**WORK REQUIRED:** Reproduce the listing exactly, with no pictures in your copy.

○ ○ ○

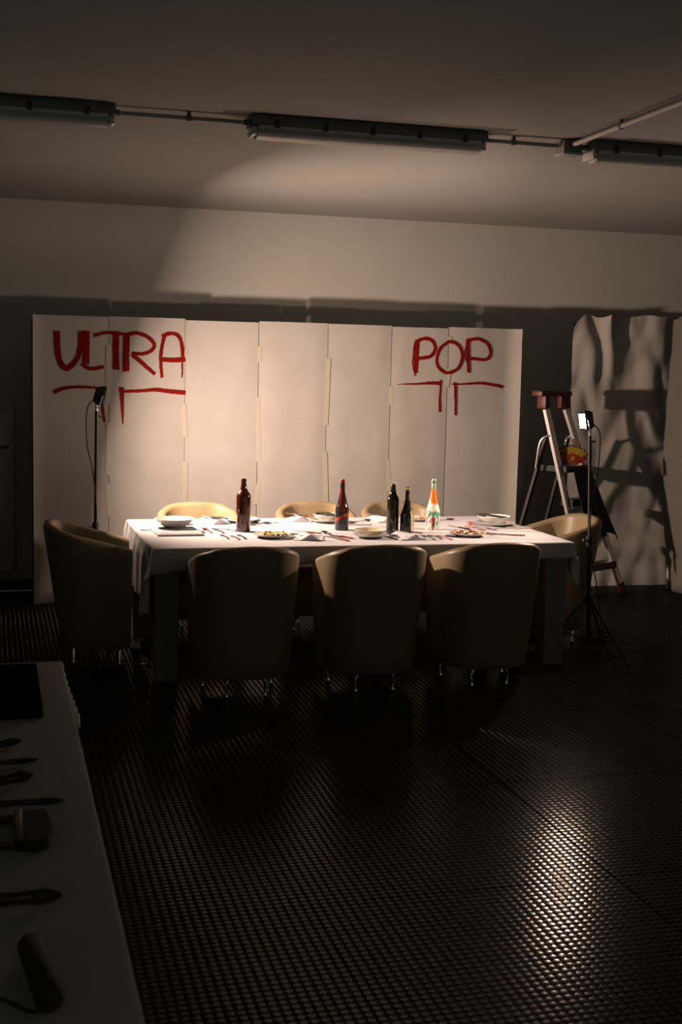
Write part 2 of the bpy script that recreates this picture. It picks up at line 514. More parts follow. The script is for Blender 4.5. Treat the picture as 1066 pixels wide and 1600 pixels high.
def spline(pts, n=7):
    out = []
    P = [Vector(p) for p in pts]
    for i in range(len(P) - 1):
        p0, p1, p2, p3 = P[max(i - 1, 0)], P[i], P[i + 1], P[min(i + 2, len(P) - 1)]
        for k in range(n):
            t = k / n
            out.append(.5 * ((2 * p1) + (p2 - p0) * t + (2 * p0 - 5 * p1 + 4 * p2 - p3) * t * t + (3 * p1 - p0 - 3 * p2 + p3) * t ** 3))
    out.append(P[-1])
    return out
STROKES=[('U', [(0.434, 1.939, 0.0432), (0.44, 1.799, 0.0415), (0.459, 1.722, 0.0397), (0.497, 1.682, 0.0379), (0.545, 1.714, 0.0362), (0.579, 1.764, 0.0344), (0.596, 1.852, 0.0326), (0.596, 1.941, 0.0309)]), ('L', [(0.637, 1.952, 0.0473), (0.637, 1.833, 0.0473), (0.635, 1.721, 0.0473)]), ('L', [(0.609, 1.718, 0.0309), (0.646, 1.692, 0.0281), (0.685, 1.686, 0.0254), (0.763, 1.701, 0.0226)]), ('T', [(0.693, 1.921, 0.0226), (0.762, 1.939, 0.0226), (0.83, 1.944, 0.0226), (0.928, 1.931, 0.0226)]), ('T', [(0.845, 1.954, 0.0473), (0.844, 1.819, 0.0473), (0.847, 1.68, 0.0473)]), ('R', [(0.92, 1.934, 0.0473), (0.917, 1.801, 0.0473), (0.917, 1.671, 0.0473)]), ('R', [(0.928, 1.934, 0.0278), (0.992, 1.946, 0.0278), (1.066, 1.923, 0.0278), (1.116, 1.875, 0.0278), (1.104, 1.831, 0.0278), (1.047, 1.802, 0.0278), (0.95, 1.8, 0.0278)]), ('R', [(0.96, 1.793, 0.0329), (1.047, 1.721, 0.0298), (1.124, 1.656, 0.0268)]), ('A', [(1.193, 1.939, 0.0288), (1.171, 1.837, 0.0268), (1.166, 1.748, 0.0247), (1.175, 1.637, 0.0226)]), ('A', [(1.175, 1.928, 0.0278), (1.23, 1.95, 0.0278), (1.285, 1.941, 0.0278), (1.315, 1.891, 0.0278), (1.326, 1.811, 0.0278), (1.329, 1.752, 0.0278)]), ('A', [(1.324, 1.762, 0.0144), (1.323, 1.637, 0.0093)]), ('A', [(1.161, 1.763, 0.035), (1.256, 1.76, 0.035), (1.341, 1.767, 0.035)]), ('bracket', [(0.415, 1.517, 0.0268), (0.492, 1.545, 0.0237), (0.578, 1.554, 0.0206), (0.666, 1.553, 0.0175), (0.724, 1.547, 0.0144)]), ('bracket', [(0.753, 1.542, 0.0247), (0.751, 1.443, 0.0213), (0.758, 1.364, 0.0178), (0.77, 1.303, 0.0144)]), ('bracket', [(0.886, 1.554, 0.0412), (0.89, 1.445, 0.0257), (0.896, 1.302, 0.0103)]), ('bracket', [(0.875, 1.527, 0.0226), (1.028, 1.535, 0.0257), (1.128, 1.544, 0.0288), (1.228, 1.535, 0.0319), (1.343, 1.526, 0.035)]), ('P', [(3.118, 1.952, 0.0401), (3.113, 1.822, 0.0351), (3.112, 1.7, 0.0301)]), ('P', [(3.096, 1.933, 0.0113), (3.086, 1.783, 0.0113), (3.107, 1.689, 0.0113)]), ('P', [(3.105, 1.942, 0.0276), (3.176, 1.968, 0.0276), (3.238, 1.952, 0.0276), (3.264, 1.896, 0.0276), (3.23, 1.837, 0.0276), (3.133, 1.814, 0.0276)]), ('O', [(3.381, 1.951, 0.0251), (3.31, 1.903, 0.0251), (3.278, 1.813, 0.0251), (3.299, 1.749, 0.0251), (3.369, 1.712, 0.0251), (3.45, 1.746, 0.0251), (3.486, 1.831, 0.0251), (3.462, 1.913, 0.0251), (3.402, 1.949, 0.0251), (3.361, 1.945, 0.0251)]), ('P', [(3.525, 1.976, 0.0326), (3.532, 1.845, 0.0288), (3.544, 1.713, 0.0251)]), ('P', [(3.515, 1.941, 0.01), (3.507, 1.844, 0.01), (3.531, 1.787, 0.01)]), ('P', [(3.522, 1.96, 0.0238), (3.608, 1.978, 0.0238), (3.685, 1.945, 0.0238), (3.717, 1.881, 0.0238), (3.68, 1.822, 0.0238), (3.544, 1.827, 0.0238)]), ('bracket', [(2.974, 1.617, 0.0063), (3.126, 1.623, 0.015), (3.221, 1.63, 0.0238), (3.316, 1.631, 0.0326)]), ('bracket', [(3.32, 1.647, 0.015), (3.313, 1.518, 0.0194), (3.319, 1.412, 0.0238)]), ('bracket', [(3.434, 1.639, 0.0213), (3.442, 1.507, 0.0194), (3.446, 1.382, 0.0175)]), ('bracket', [(3.406, 1.625, 0.0125), (3.523, 1.63, 0.0167), (3.662, 1.638, 0.0209), (3.827, 1.612, 0.0251)])]
rs_ = random.Random(11)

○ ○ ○

**EXPECTED OUTPUT:**
Write part 2 of the bpy script that recreates this picture. It picks up at line 514. More parts follow. The script is for Blender 4.5. Treat the picture as 1066 pixels wide and 1600 pixels high.
def spline(pts, n=7):
    out = []
    P = [Vector(p) for p in pts]
    for i in range(len(P) - 1):
        p0, p1, p2, p3 = P[max(i - 1, 0)], P[i], P[i + 1], P[min(i + 2, len(P) - 1)]
        for k in range(n):
            t = k / n
            out.append(.5 * ((2 * p1) + (p2 - p0) * t + (2 * p0 - 5 * p1 + 4 * p2 - p3) * t * t + (3 * p1 - p0 - 3 * p2 + p3) * t ** 3))
    out.append(P[-1])
    return out
STROKES=[('U', [(0.434, 1.939, 0.0432), (0.44, 1.799, 0.0415), (0.459, 1.722, 0.0397), (0.497, 1.682, 0.0379), (0.545, 1.714, 0.0362), (0.579, 1.764, 0.0344), (0.596, 1.852, 0.0326), (0.596, 1.941, 0.0309)]), ('L', [(0.637, 1.952, 0.0473), (0.637, 1.833, 0.0473), (0.635, 1.721, 0.0473)]), ('L', [(0.609, 1.718, 0.0309), (0.646, 1.692, 0.0281), (0.685, 1.686, 0.0254), (0.763, 1.701, 0.0226)]), ('T', [(0.693, 1.921, 0.0226), (0.762, 1.939, 0.0226), (0.83, 1.944, 0.0226), (0.928, 1.931, 0.0226)]), ('T', [(0.845, 1.954, 0.0473), (0.844, 1.819, 0.0473), (0.847, 1.68, 0.0473)]), ('R', [(0.92, 1.934, 0.0473), (0.917, 1.801, 0.0473), (0.917, 1.671, 0.0473)]), ('R', [(0.928, 1.934, 0.0278), (0.992, 1.946, 0.0278), (1.066, 1.923, 0.0278), (1.116, 1.875, 0.0278), (1.104, 1.831, 0.0278), (1.047, 1.802, 0.0278), (0.95, 1.8, 0.0278)]), ('R', [(0.96, 1.793, 0.0329), (1.047, 1.721, 0.0298), (1.124, 1.656, 0.0268)]), ('A', [(1.193, 1.939, 0.0288), (1.171, 1.837, 0.0268), (1.166, 1.748, 0.0247), (1.175, 1.637, 0.0226)]), ('A', [(1.175, 1.928, 0.0278), (1.23, 1.95, 0.0278), (1.285, 1.941, 0.0278), (1.315, 1.891, 0.0278), (1.326, 1.811, 0.0278), (1.329, 1.752, 0.0278)]), ('A', [(1.324, 1.762, 0.0144), (1.323, 1.637, 0.0093)]), ('A', [(1.161, 1.763, 0.035), (1.256, 1.76, 0.035), (1.341, 1.767, 0.035)]), ('bracket', [(0.415, 1.517, 0.0268), (0.492, 1.545, 0.0237), (0.578, 1.554, 0.0206), (0.666, 1.553, 0.0175), (0.724, 1.547, 0.0144)]), ('bracket', [(0.753, 1.542, 0.0247), (0.751, 1.443, 0.0213), (0.758, 1.364, 0.0178), (0.77, 1.303, 0.0144)]), ('bracket', [(0.886, 1.554, 0.0412), (0.89, 1.445, 0.0257), (0.896, 1.302, 0.0103)]), ('bracket', [(0.875, 1.527, 0.0226), (1.028, 1.535, 0.0257), (1.128, 1.544, 0.0288), (1.228, 1.535, 0.0319), (1.343, 1.526, 0.035)]), ('P', [(3.118, 1.952, 0.0401), (3.113, 1.822, 0.0351), (3.112, 1.7, 0.0301)]), ('P', [(3.096, 1.933, 0.0113), (3.086, 1.783, 0.0113), (3.107, 1.689, 0.0113)]), ('P', [(3.105, 1.942, 0.0276), (3.176, 1.968, 0.0276), (3.238, 1.952, 0.0276), (3.264, 1.896, 0.0276), (3.23, 1.837, 0.0276), (3.133, 1.814, 0.0276)]), ('O', [(3.381, 1.951, 0.0251), (3.31, 1.903, 0.0251), (3.278, 1.813, 0.0251), (3.299, 1.749, 0.0251), (3.369, 1.712, 0.0251), (3.45, 1.746, 0.0251), (3.486, 1.831, 0.0251), (3.462, 1.913, 0.0251), (3.402, 1.949, 0.0251), (3.361, 1.945, 0.0251)]), ('P', [(3.525, 1.976, 0.0326), (3.532, 1.845, 0.0288), (3.544, 1.713, 0.0251)]), ('P', [(3.515, 1.941, 0.01), (3.507, 1.844, 0.01), (3.531, 1.787, 0.01)]), ('P', [(3.522, 1.96, 0.0238), (3.608, 1.978, 0.0238), (3.685, 1.945, 0.0238), (3.717, 1.881, 0.0238), (3.68, 1.822, 0.0238), (3.544, 1.827, 0.0238)]), ('bracket', [(2.974, 1.617, 0.0063), (3.126, 1.623, 0.015), (3.221, 1.63, 0.0238), (3.316, 1.631, 0.0326)]), ('bracket', [(3.32, 1.647, 0.015), (3.313, 1.518, 0.0194), (3.319, 1.412, 0.0238)]), ('bracket', [(3.434, 1.639, 0.0213), (3.442, 1.507, 0.0194), (3.446, 1.382, 0.0175)]), ('bracket', [(3.406, 1.625, 0.0125), (3.523, 1.63, 0.0167), (3.662, 1.638, 0.0209), (3.827, 1.612, 0.0251)])]
rs_ = random.Random(11)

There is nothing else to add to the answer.